Oh Carol -- I STILL have the same problems! I still worry about gaining the weight back and I still weigh myself every day.
But I think that you can use those two things to your advantage and that time helps you put it all in perspective. You'll be able to relax and ease up a bit as you live maintenance. I really do understand that panicked feeling that you get once you hit goal because it's like: "now what? I worked hard and got to where I want to be but ... how do I stay here?"
I mentally struggled for the first three months of maintencance -- I'd eat a treat and then freak out and think that I'd wake up 20 pounds heavier the next day ...

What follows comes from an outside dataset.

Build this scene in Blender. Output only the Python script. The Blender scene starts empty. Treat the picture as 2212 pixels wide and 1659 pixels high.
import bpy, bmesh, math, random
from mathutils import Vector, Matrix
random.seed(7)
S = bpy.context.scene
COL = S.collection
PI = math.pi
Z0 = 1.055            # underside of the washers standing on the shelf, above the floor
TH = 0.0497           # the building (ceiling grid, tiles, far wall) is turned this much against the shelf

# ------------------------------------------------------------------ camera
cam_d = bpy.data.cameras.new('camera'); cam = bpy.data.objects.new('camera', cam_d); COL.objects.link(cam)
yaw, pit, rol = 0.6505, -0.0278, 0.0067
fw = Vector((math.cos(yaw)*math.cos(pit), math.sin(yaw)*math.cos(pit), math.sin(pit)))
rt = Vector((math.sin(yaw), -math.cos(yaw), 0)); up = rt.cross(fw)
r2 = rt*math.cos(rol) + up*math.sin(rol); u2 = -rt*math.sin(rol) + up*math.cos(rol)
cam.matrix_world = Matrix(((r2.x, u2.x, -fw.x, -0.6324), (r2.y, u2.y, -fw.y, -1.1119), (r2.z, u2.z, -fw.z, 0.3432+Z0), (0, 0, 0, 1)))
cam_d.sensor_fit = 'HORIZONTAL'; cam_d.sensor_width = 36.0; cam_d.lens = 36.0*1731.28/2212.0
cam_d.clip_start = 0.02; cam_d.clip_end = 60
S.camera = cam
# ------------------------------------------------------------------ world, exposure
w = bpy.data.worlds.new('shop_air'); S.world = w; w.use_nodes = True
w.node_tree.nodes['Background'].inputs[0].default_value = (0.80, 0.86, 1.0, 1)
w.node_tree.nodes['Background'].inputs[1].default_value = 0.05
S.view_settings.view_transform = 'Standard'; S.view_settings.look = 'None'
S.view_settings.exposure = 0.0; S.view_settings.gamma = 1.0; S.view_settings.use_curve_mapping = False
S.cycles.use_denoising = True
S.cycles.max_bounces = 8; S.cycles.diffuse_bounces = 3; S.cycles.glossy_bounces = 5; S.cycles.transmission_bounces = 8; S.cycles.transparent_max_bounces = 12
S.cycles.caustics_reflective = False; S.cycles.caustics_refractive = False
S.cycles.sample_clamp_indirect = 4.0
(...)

I was really obsessing over little gains on the scale and not sure what to do to keep the weight off. What I learned is that I just need to keep doing what I did to lose the weight (at least most of the time) and the weight stays off just fine. There's a little more room for leeway (and since you're doing WW, you get extra points, right?) but it's not all that different from whatever you did to get to goal. Especially with regard to exercise!
In "Thin For Life", one of the habits of maintainers that's discussed is constantly monitoring their weight and taking action before a little gain gets to be a big one. So I'm not going to tell you not to weigh yourself
. Now that you're at goal, it's important for you to learn how the food you eat and how much you exercise affects your weight maintenance. But perhaps twice a day is a little too often?
I've come to accept the fact that I'm going to weigh myself every morning unless someone comes and rips the scales out of my bathroom. But no more than once a day -- I do try to limit it to that!
What it's shown me is that, yes, the scale will invariably go up after I eat more than usual, especially sweets and/or carbs. But -- once I get right back to my usual routine of eating and exercise, the scale will go back down.
Use that fear of gaining the weight back to keep you focused on maintenance. Not to the point of letting it drive you nuts, of course, but just enough to always keep you on your toes. We can't really afford to slack off very much, I don't think -- it's when you take a day or week or (horrors!) a month off that you run into problems. And it's so much easier to make this a way of life than to be quitting and re-starting and stopping and starting over all the time.
After a while, it all becomes second nature -- just part of your life. You'll gain confidence that you'll be able to keep the weight off just by living maintenance, day by day. Now that it's been two years for me, I know that the only way I'll ever gain the weight back is if I allow myself to gain it through deliberate bad choices -- it's not going to sneak up on me while I'm sleeping! No one and nothing but me can make me fat again -- and I'm not going to do that! And I know that you aren't going to do that either!